Terminadas as fiestas de la Pascua, regresaban aquel mismo día, aquel domingo de la resurrección dos habitantes a la aldea de Emaús, la actual Al-Qubeiba, a unos doce kilómetros de Jerusalén, cuando un misterioso peregrino les alcanza. Va vestido con un traje corto, de caminante, en tonos azul celeste, con esclavina marrón. Se vale de un bordón para el viaje, que apoya con delicadeza sobre su hombro derecho. Vemos la herida de los clavos en ambas manos. Y se cubre la cabeza con un amplio sombrero en el que lleva cosida una concha, en clara alusión a Compostela.
Y tocándole levemente en el hombro al que tiene más cerca, para que detenga la marcha, les interroga: “¿Qué es eso de que vais hablando? ¿Por qué estáis tristes?”
Ellos se sorprenden de que el desconocido caminante ignore todo lo sucedido en Jerusalén durante la celebración de la Pascua. “Tú eres el único forastero que no sabe lo que ha pasado”, le responden con cierto aire de desagrado que Melone plasma en su cuadro al pintarlos dándole la espalda a Jesús, sin manifestar deseo de hacer el camino juntos. El discípulo de barba gris levanta la mano en un gesto de declinación, de desinterés. El otro extiende la mano, también en señal de despido, sin quererse detener.
Pero alivian su tristeza contándole cómo Jesús había sido condenado a muerte y crucificado.
–“Nosotros creíamos –le dicen– que salvaría a Israel, pero ya han trascurrido tres días desde que ocurrieron estos hechos. Por otra parte, algunas mujeres dicen que ha resucitado”. “Cosas de mujeres”, observan despectivamente.
Una íntima tristeza y una desilusión profunda palpitaban en estas palabras…
El forastero, entonces, sin darse a conocer todavía, responde con una exclamación de reproche: “¡Oh, necios y tardos de corazón para creer lo que dijeron los profetas!
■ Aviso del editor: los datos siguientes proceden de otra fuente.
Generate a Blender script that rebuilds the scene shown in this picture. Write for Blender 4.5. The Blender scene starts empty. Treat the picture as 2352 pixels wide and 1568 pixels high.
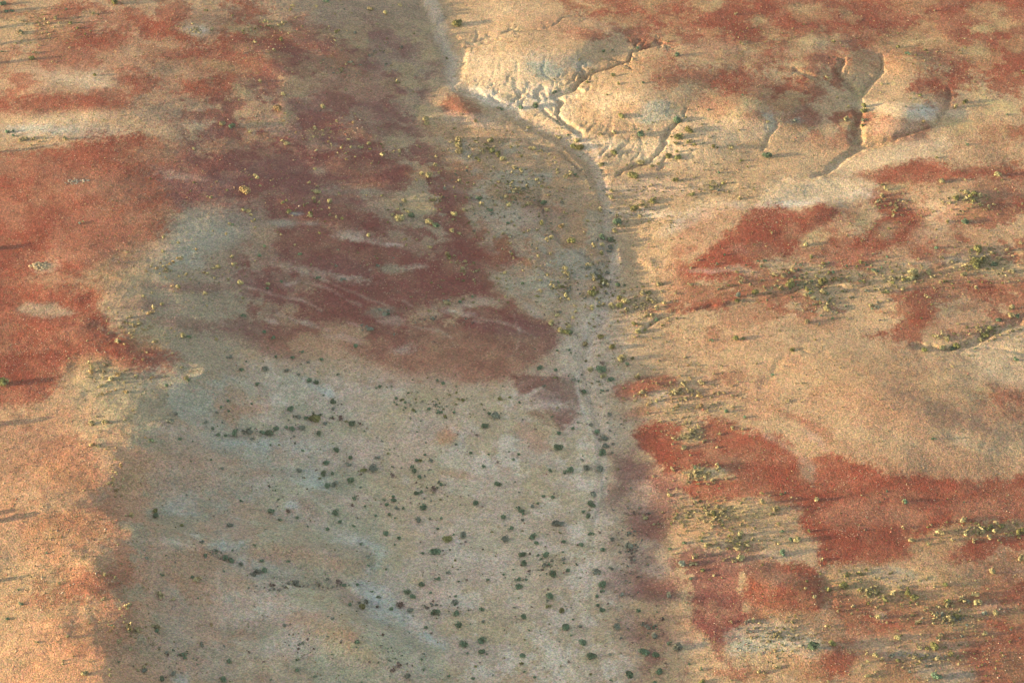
import bpy, math, random
import numpy as np
from mathutils import Vector

# ------------------------------------------------------------------ camera, light, exposure
S = bpy.context.scene
DEP = math.radians(35.0)            # the aircraft camera looks 35 degrees down
HFOV = math.radians(20.0)
DIST = 397.0
CAM = np.array([0.0, -DIST*math.cos(DEP), DIST*math.sin(DEP)])
FPX = 1176.0/math.tan(HFOV/2)       # focal length in units of the 2352 x 1568 tracing sheet
cd = bpy.data.cameras.new('camera'); cam = bpy.data.objects.new('camera', cd)
S.collection.objects.link(cam); S.camera = cam
cam.location = CAM; cam.rotation_euler = (math.pi/2-DEP, 0, 0)
cd.angle = HFOV; cd.clip_start = 1; cd.clip_end = 20000

SUN_EL = math.radians(5.6); SUN_AZ = math.radians(-98.0)      # azimuth clockwise from +Y
w = bpy.data.worlds.new('World'); S.world = w; w.use_nodes = True
nt = w.node_tree; bg = nt.nodes['Background']
sky = nt.nodes.new('ShaderNodeTexSky'); sky.sky_type = 'NISHITA'; sky.sun_disc = False
sky.sun_elevation = SUN_EL; sky.sun_rotation = SUN_AZ % (2*math.pi)
sky.air_density = 1.0; sky.dust_density = 1.5; sky.ozone_density = 1.0
hz = nt.nodes.new('ShaderNodeHueSaturation'); hz.inputs['Saturation'].default_value = 0.55      # dusty low-sun air
nt.links.new(sky.outputs[0], hz.inputs['Color'])
wb = nt.nodes.new('ShaderNodeMix'); wb.data_type = 'RGBA'; wb.blend_type = 'MULTIPLY'; wb.inputs[0].default_value = 1
nt.links.new(hz.outputs[0], wb.inputs[6]); wb.inputs[7].default_value = (0.99, 0.975, 0.96, 1)
nt.links.new(wb.outputs[2], bg.inputs[0]); bg.inputs[1].default_value = 0.15
sl = bpy.data.lights.new('sun', 'SUN'); sl.energy = 3.9; sl.angle = math.radians(0.5)
sl.color = (1.0, 0.70, 0.40)
so = bpy.data.objects.new('sun', sl); S.collection.objects.link(so)
sd = Vector((math.sin(SUN_AZ)*math.cos(SUN_EL), math.cos(SUN_AZ)*math.cos(SUN_EL), math.sin(SUN_EL)))
so.rotation_euler = sd.to_track_quat('Z', 'Y').to_euler(); so.location = sd*300
S.view_settings.view_transform = 'Standard'; S.view_settings.look = 'None'
S.view_settings.exposure = 2.05; S.view_settings.gamma = 1
S.render.engine = 'CYCLES'

# ------------------------------------------------------------------ helpers
def project(x, y, z):
    """world point -> tracing-sheet coordinates (2352 x 1568)"""
    dx = x-CAM[0]; dy = y-CAM[1]; dz = z-CAM[2]
    c, s = math.cos(DEP), math.sin(DEP)
    fwd = dy*c - dz*s; up = dy*s + dz*c
    fwd = np.maximum(fwd, 40.0)
    return 1176+dx/fwd*FPX, 784-up/fwd*FPX

def ray(fx, fy):
    c, s = math.cos(DEP), math.sin(DEP)
    a = (fx-1176)/FPX; b = (784-fy)/FPX
    return np.array([a, c+b*s, -s+b*c])

_rt = np.random.RandomState(7).rand(16, 256, 256).astype(np.float32)
def vn(x, y, k=0):
    """smooth value noise in 0..1"""
    t = _rt[k % 16]
    xi = np.floor(x).astype(np.int64); yi = np.floor(y).astype(np.int64)
    fx = x-xi; fy = y-yi
    fx = fx*fx*(3-2*fx); fy = fy*fy*(3-2*fy)
    a = t[yi & 255, xi & 255]; b = t[yi & 255, (xi+1) & 255]
    c = t[(yi+1) & 255, xi & 255]; d = t[(yi+1) & 255, (xi+1) & 255]
    return (a*(1-fx)+b*fx)*(1-fy)+(c*(1-fx)+d*fx)*fy
def fbm(x, y, k=0, o=4, g=0.5):
    r = 0; a = 1; n = 0
    for i in range(o):
        r = r+a*vn(x*2**i+17.3*i, y*2**i-9.1*i, k+i); n += a; a *= g
    return r/n-0.5
def sstep(a, b, x):
    t = np.clip((x-a)/(b-a), 0, 1); return t*t*(3-2*t)
def seg_dist(px, py, pts):
    """distance to a polyline and the fraction of its length at the nearest point"""
    best = np.full(px.shape, 1e9); frac = np.zeros(px.shape)
    L = [0]
    for (a, b), (c, d) in zip(pts[:-1], pts[1:]): L.append(L[-1]+math.hypot(c-a, d-b))
    for i in range(len(pts)-1):
        ax, ay = pts[i]; bx, by = pts[i+1]
        vx, vy = bx-ax, by-ay; q = vx*vx+vy*vy+1e-9
        t = np.clip(((px-ax)*vx+(py-ay)*vy)/q, 0, 1)
        d = np.hypot(px-ax-t*vx, py-ay-t*vy)
        m = d < best
        best = np.where(m, d, best); frac = np.where(m, (L[i]+t*(L[i+1]-L[i]))/L[-1], frac)
    return best, frac
def poly_sd(px, py, pts):
    """signed distance to a polygon, positive inside"""
    d, _ = seg_dist(px, py, pts+[pts[0]])
    ins = np.zeros(px.shape, bool)
    n = len(pts)
    for i in range(n):
        x1, y1 = pts[i]; x2, y2 = pts[(i+1) % n]
        if y1 == y2: continue
        c = ((y1 > py) != (y2 > py)) & (px < (x2-x1)*(py-y1)/(y2-y1)+x1)
        ins ^= c
    return np.where(ins, d, -d)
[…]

Pues qué, ¿no fue menester que el Cristo padeciese estas cosas y que entrara así en su gloria?”
Y empieza a explicarles las Escrituras, partiendo de los textos de Moisés, y cita los vaticinios de Ezequiel y los versos de los salmos y las palabras de Daniel y de Isaías, y su voz se va filtrando en el alma de los discípulos como si fuera el eco de otra voz bien conocida, que en otro tiempo les llenaba de esperanza. Llegaron a las primeras casas del pueblo, y el peregrino hizo ademán de continuar su camino; pero sus oyentes, con el pesar de que se les acabase tan pronto el regalo de su palabra, le dijeron: “Quédate con nosotros, porque ya se hace tarde y el día declina.” Y tomándole de la mano le introdujeron en su casa. Prepararon la cena, y el huésped ocupó el sitio de honor. A Él le tocaba bendecir los alimentos. Tomó el pan, lo partió y lo bendijo, como en la última cena; y en este gesto, los ojos atónitos de los discípulos reconocieron a Jesús. Quisieron caer a sus pies, quisieron besar sus manos, pero Él había desaparecido. *
En esta obra plenamente renacentista el artista juega con los símbolos: concibe el camino a Emaús como una especie de Camino de Santiago, en donde Cristo viene a nuestro encuentro por sorpresa, como en la vida, en el momento que menos esperamos. En sus manos vemos la marca roja de los clavos. Aquel que nos acompaña está herido, como nosotros.
Los dos discípulos visten a la usanza del Nuevo Testamento y, sin embargo, pinta a Jesús de forma anacrónica, con los trajes renacentistas de su época, para convencernos de que la venida de Cristo y sus enseñanzas son siempre actuales y contemporáneas.
Y no sólo eso, Jesús Resucitado está siempre extendiendo su mano hacia nosotros, deseoso de tocarnos en nuestra lucha y miseria, así como toca con amor el hombro del discípulo.
Felipe Barandiarán
* “Vida de Cristo” pág 514. Fray Justo Pérez de Urbel. Ediciones Rialp, Madrid.